-- Records provided --

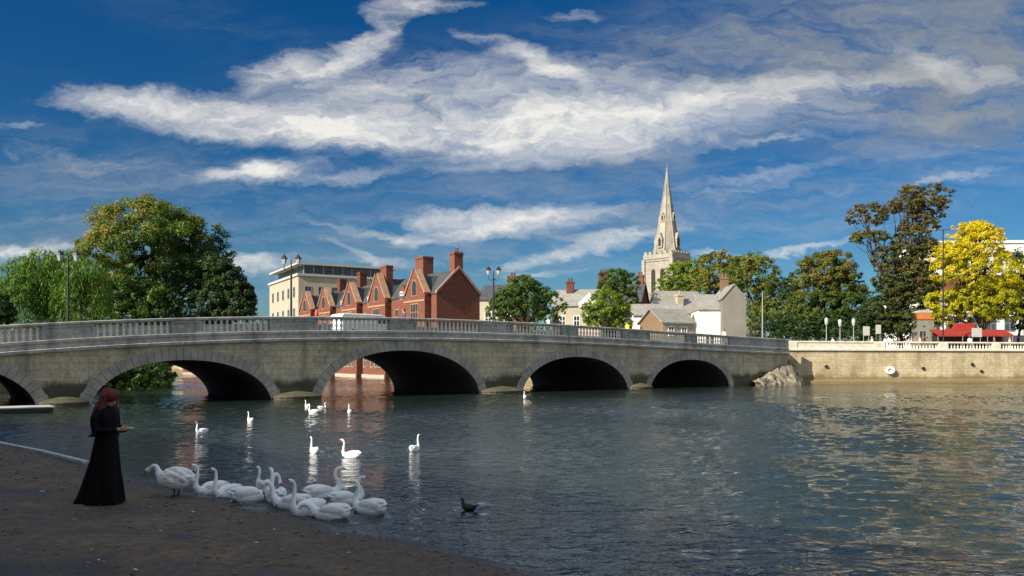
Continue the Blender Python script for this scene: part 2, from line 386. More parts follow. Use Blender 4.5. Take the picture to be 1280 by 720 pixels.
SKYV = .34
SKYTINT = (.66, .92, 1.1, 1)
OVERC = (5.6, 5.9, 6.1, 1)
CLOUDC = (4.9, 4.8, 4.5, 1)
GREYC = (1.4, 1.55, 1.7, 1)
VEILC = (2.9, 3.0, 3.0, 1)
VEIL = [(640, 262, 560, 60, 0, .7), (150, 215, 260, 60, -4, .55), (1000, 215, 320, 50, 8, .7), (1040, 110, 360, 100, 0, .8), (600, 110, 340, 70, 6, .4), (60, 310, 200, 40, 0, .6), (320, 320, 200, 50, 0, .6), (900, 310, 260, 30, 6, .5), (540, 330, 260, 30, 6, .6), (300, 40, 300, 40, -20, .2), (1180, 240, 160, 30, 6, .5)]
CLOUDS = [(500, 108, 170, 40, 8, .72), (150, 128, 90, 18, -4, .6), (250, 142, 170, 26, -6, .8), (420, 158, 220, 26, -4, .85), (560, 165, 200, 32, 0, .8), (720, 150, 230, 48, 4, .95), (900, 130, 190, 40, 8, .62), (680, 100, 120, 34, 10, .6),
          (400, 78, 100, 24, 18, .75), (350, 82, 70, 16, 10, .5), (455, 45, 70, 20, 40, .65), (530, 8, 80, 12, 0, .65), (640, 68, 80, 14, -24, .55), (590, 50, 50, 8, -20, .45), (720, 15, 40, 8, 8, .4),
          (330, 212, 100, 17, 4, .95), (450, 218, 70, 9, 8, .55), (90, 200, 150, 24, -4, .28), (640, 205, 150, 12, 6, .35),
          (640, 278, 150, 20, 8, .95), (530, 274, 46, 10, 0, .7), (470, 292, 110, 9, -14, .55), (700, 318, 130, 11, 14, .75), (760, 292, 90, 8, 8, .5), (470, 328, 90, 10, 0, .45), (430, 316, 60, 9, -30, .45),
          (960, 212, 150, 9, 9, .4), (1010, 172, 90, 6, 3, .55), (930, 232, 100, 6, 12, .4), (1190, 224, 110, 7, 9, .5), (1010, 308, 140, 7, 9, .7), (880, 318, 50, 7, 0, .65),
          (30, 312, 100, 12, 0, .75), (310, 330, 60, 16, -8, .8), (680, 346, 60, 7, 6, .7), (1220, 88, 110, 20, -12, .4), (1140, 66, 110, 18, -30, .3), (1060, 100, 120, 16, 4, .35),
          (20, 163, 40, 7, 0, .4), (90, 270, 140, 10, 4, .28)]
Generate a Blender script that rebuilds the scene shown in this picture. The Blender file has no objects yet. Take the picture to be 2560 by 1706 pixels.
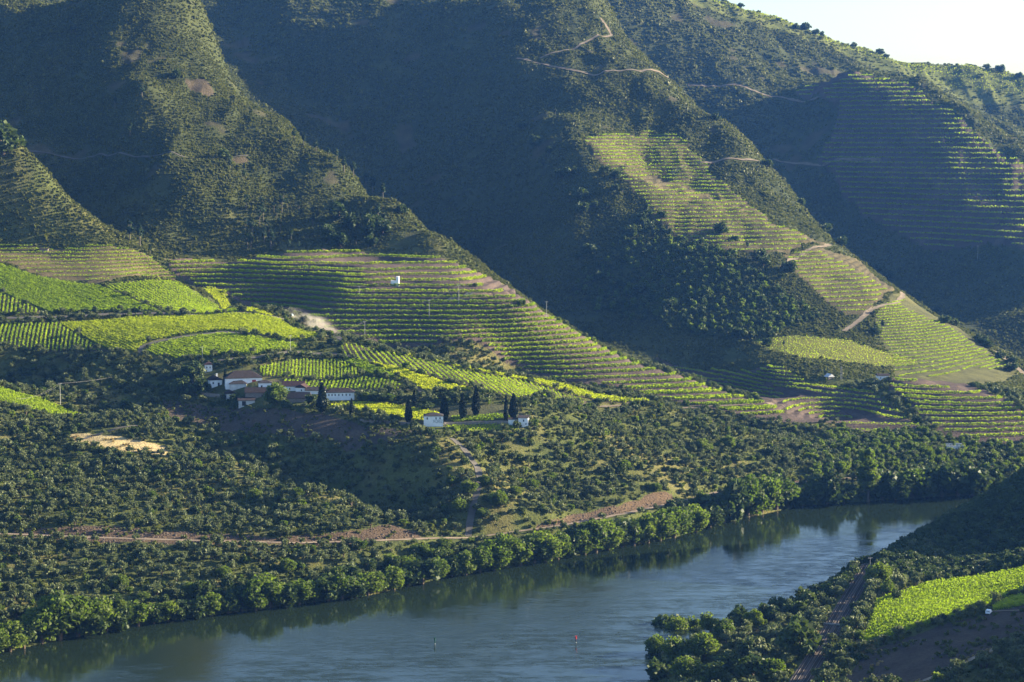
import bpy, math, random
import numpy as np
from math import radians, sin, cos, tan, pi, sqrt, atan2

# ------------------------------------------------------------------ camera, sky, sun, exposure
scene = bpy.context.scene
COL = scene.collection
F = 4978.0            # focal length in pixels of a 2560 wide frame (70 mm on 36 mm)
CAMZ = 200.0
PITCH = math.atan(503.0 / F)
cam_data = bpy.data.cameras.new('camera'); cam_data.lens = 70.0; cam_data.sensor_width = 36.0
cam_data.clip_start = 1.0; cam_data.clip_end = 20000.0
cam = bpy.data.objects.new('camera', cam_data); COL.objects.link(cam)
cam.location = (0, 0, CAMZ); cam.rotation_euler = (pi / 2 - PITCH, 0, 0)
scene.camera = cam

SUN_AZ = 76.0         # degrees to the right of the viewing direction
SUN_EL = 17.0
sd = np.array([sin(radians(SUN_AZ)) * cos(radians(SUN_EL)), cos(radians(SUN_AZ)) * cos(radians(SUN_EL)), sin(radians(SUN_EL))])
from mathutils import Vector
sl = bpy.data.lights.new('sun', 'SUN'); sl.energy = 5.0; sl.angle = radians(0.5); sl.color = (1.0, 0.87, 0.60)
so = bpy.data.objects.new('sun', sl); COL.objects.link(so)
so.rotation_euler = Vector(sd).to_track_quat('Z', 'Y').to_euler(); so.location = (900, 300, 900)
world = bpy.data.worlds.new('World'); scene.world = world; world.use_nodes = True
wn = world.node_tree.nodes; wl = world.node_tree.links; wn.clear()
wo = wn.new('ShaderNodeOutputWorld'); wb = wn.new('ShaderNodeBackground'); ws = wn.new('ShaderNodeTexSky')
ws.sky_type = 'NISHITA'; ws.sun_disc = False; ws.sun_elevation = radians(SUN_EL); ws.sun_rotation = radians(SUN_AZ)
ws.air_density = 1.0; ws.dust_density = 1.5; ws.ozone_density = 3.0
wb.inputs['Strength'].default_value = 0.070
wl.new(ws.outputs[0], wb.inputs[0]); wl.new(wb.outputs[0], wo.inputs[0])
vs = scene.view_settings; vs.view_transform = 'Standard'; vs.look = 'None'; vs.gamma = 1.0; vs.use_curve_mapping = False
vs.exposure = 2.22

# ------------------------------------------------------------------ pixels of the photograph -> points of the valley
CP, SP = cos(PITCH), sin(PITCH)
def ray(px, py):
    a = np.asarray(px, float) - 1280.0; b = 853.0 - np.asarray(py, float)
    return a, F * CP + b * SP, -F * SP + b * CP            # unnormalised direction
def PD(px, py, d):
    x, y, z = ray(px, py); return (x / y * d, d, CAMZ + z / y * d)
def PZ(px, py, zz):
    x, y, z = ray(px, py); t = (zz - CAMZ) / z; return (x * t, y * t, zz)
def project(x, y, z):
    x = np.asarray(x, float); y = np.asarray(y, float); z = np.asarray(z, float) - CAMZ
    f = y * CP - z * SP; u = y * SP + z * CP
    return 1280 + F * x / f, 853 - F * u / f

BANK = [(-500,1745),(-200,1678),(0,1632),(200,1590),(435,1550),(680,1520),(925,1488),(1130,1440),(1306,1414),(1500,1378),(1686,1344),(1800,1310),(1991,1267),(2150,1255),(2285,1246),(2430,1238),(2600,1228),(2900,1215)]
NEARBANK = [(1500,1900),(1600,1760),(1665,1690),(1650,1635),(1700,1610),(1800,1575),(1900,1545),(2000,1505),(2080,1470),(2150,1425),(2210,1395),(2270,1358),(2330,1325),(2420,1285),(2560,1262),(2900,1245)]
ROAD = [(-300,1325,21),(0,1335,20),(250,1345,19),(480,1352,18),(750,1358,16),(950,1352,14),(1070,1347,12),(1180,1345,10),(1400,1315,12),(1560,1285,12),(1700,1255,11),(1790,1232,10),(1880,1215,9),(2030,1205,8),(2280,1180,8),(2500,1165,8)]
RAIL = [(1900,1880,10),(2000,1706,10),(2060,1610,10),(2105,1530,10),(2140,1470,10),(2176,1412,10)]
Zp = []   # (px,py,z)
Zp += [(a, b, 0) for a, b in BANK] + [(a, b, 0) for a, b in NEARBANK] + ROAD + RAIL
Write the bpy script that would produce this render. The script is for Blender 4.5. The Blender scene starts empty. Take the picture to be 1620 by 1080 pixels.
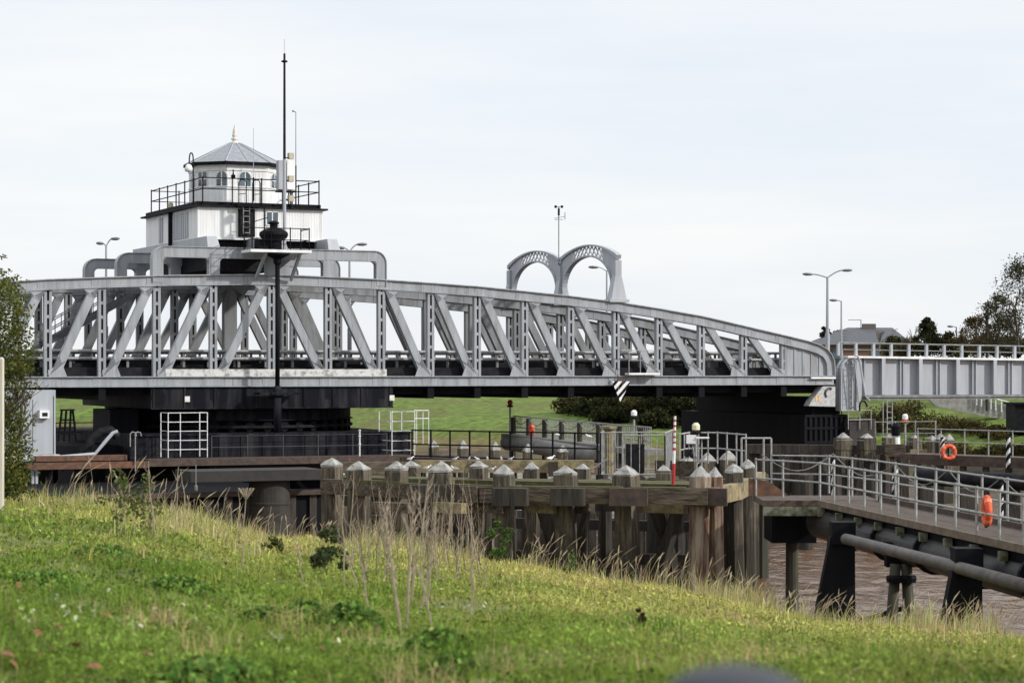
import bpy, bmesh, math, random
import numpy as np
from mathutils import Vector, Matrix, noise
random.seed(7); RNG = np.random.default_rng(7)
R = math.radians
SC = bpy.context.scene; COL = SC.collection

# ------------------------------------------------------------------ camera, sky, sun, exposure
F = 3565.0; H = 7.0                       # focal length in photo pixels, eye height over the water
cam = bpy.data.cameras.new('camera'); CAM = bpy.data.objects.new('camera', cam); COL.objects.link(CAM)
CAM.location = (0, 0, H); CAM.rotation_euler = (R(90), 0, 0)
cam.sensor_width = 36; cam.lens = F/1620*36; cam.shift_y = 45/1620
cam.clip_end = 6000; cam.clip_start = .1
cam.dof.use_dof = True; cam.dof.focus_distance = 100; cam.dof.aperture_fstop = 4.0
SC.camera = CAM
SUN_DIR = Vector((.93, -.34, .56)).normalized()
SUN_EL = math.asin(SUN_DIR.z); SUN_AZ = math.atan2(SUN_DIR.x, SUN_DIR.y)
w = bpy.data.worlds.new('World'); SC.world = w; w.use_nodes = True
nt = w.node_tree; nt.nodes.clear(); N = nt.nodes.new; LK = nt.links.new
sky = N('ShaderNodeTexSky'); sky.sky_type = 'NISHITA'; sky.sun_disc = False
sky.sun_elevation = SUN_EL; sky.sun_rotation = SUN_AZ
b1 = N('ShaderNodeBackground'); b1.inputs[1].default_value = .10
LK(sky.outputs[0], b1.inputs[0])
tc = N('ShaderNodeTexCoord'); mp = N('ShaderNodeMapping'); mp.inputs['Scale'].default_value = (1.3, 1.3, 10)
LK(tc.outputs['Generated'], mp.inputs[0])
nz = N('ShaderNodeTexNoise'); nz.inputs['Scale'].default_value = 2.2; nz.inputs['Detail'].default_value = 7; nz.inputs['Roughness'].default_value = .55
LK(mp.outputs[0], nz.inputs[0])
rp = N('ShaderNodeValToRGB'); rp.color_ramp.elements[0].position = .32; rp.color_ramp.elements[1].position = .68
rp.color_ramp.elements[0].color = (.765,.815,.885,1); rp.color_ramp.elements[1].color = (.92,.92,.915,1)
LK(nz.outputs[0], rp.inputs[0])
b2 = N('ShaderNodeBackground'); b2.inputs[1].default_value = .84
sz = N('ShaderNodeSeparateXYZ'); LK(tc.outputs['Generated'], sz.inputs[0])
zr_ = N('ShaderNodeMapRange'); zr_.inputs['From Min'].default_value = .16; zr_.inputs['From Max'].default_value = .8; zr_.inputs['To Min'].default_value = .83; zr_.inputs['To Max'].default_value = 1.45
LK(sz.outputs['Z'], zr_.inputs[0]); LK(zr_.outputs[0], b2.inputs[1])
LK(rp.outputs[0], b2.inputs[0])
mx = N('ShaderNodeMixShader'); mx.inputs[0].default_value = .9
LK(b1.outputs[0], mx.inputs[1]); LK(b2.outputs[0], mx.inputs[2])
ow = N('ShaderNodeOutputWorld'); LK(mx.outputs[0], ow.inputs[0])
sl = bpy.data.lights.new('sun', 'SUN'); sl.energy = 3.0; sl.angle = R(2.0); sl.color = (1, .96, .90)
SUN = bpy.data.objects.new('sun', sl); COL.objects.link(SUN)
SUN.rotation_euler = SUN_DIR.to_track_quat('Z', 'Y').to_euler(); SUN.location = (0, 0, 60)
SC.view_settings.view_transform = 'Standard'; SC.view_settings.look = 'None'
SC.view_settings.exposure = .42; SC.view_settings.gamma = 1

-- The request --
Take the lines above starting at the one containing "Generate a Blender" and ending at the one containing "scene.camera = cam", and print them again exactly, without pictures.

-- Exercise response --
Generate a Blender script that rebuilds the scene shown in this picture. The Blender file has no objects yet. Take the picture to be 2560 by 1706 pixels.
import bpy, math, random
import numpy as np
from math import radians, sin, cos, tan, pi, sqrt, atan2

# ------------------------------------------------------------------ camera, sky, sun, exposure
scene = bpy.context.scene
COL = scene.collection
F = 4978.0            # focal length in pixels of a 2560 wide frame (70 mm on 36 mm)
CAMZ = 200.0
PITCH = math.atan(503.0 / F)
cam_data = bpy.data.cameras.new('camera'); cam_data.lens = 70.0; cam_data.sensor_width = 36.0
cam_data.clip_start = 1.0; cam_data.clip_end = 20000.0
cam = bpy.data.objects.new('camera', cam_data); COL.objects.link(cam)
cam.location = (0, 0, CAMZ); cam.rotation_euler = (pi / 2 - PITCH, 0, 0)
scene.camera = cam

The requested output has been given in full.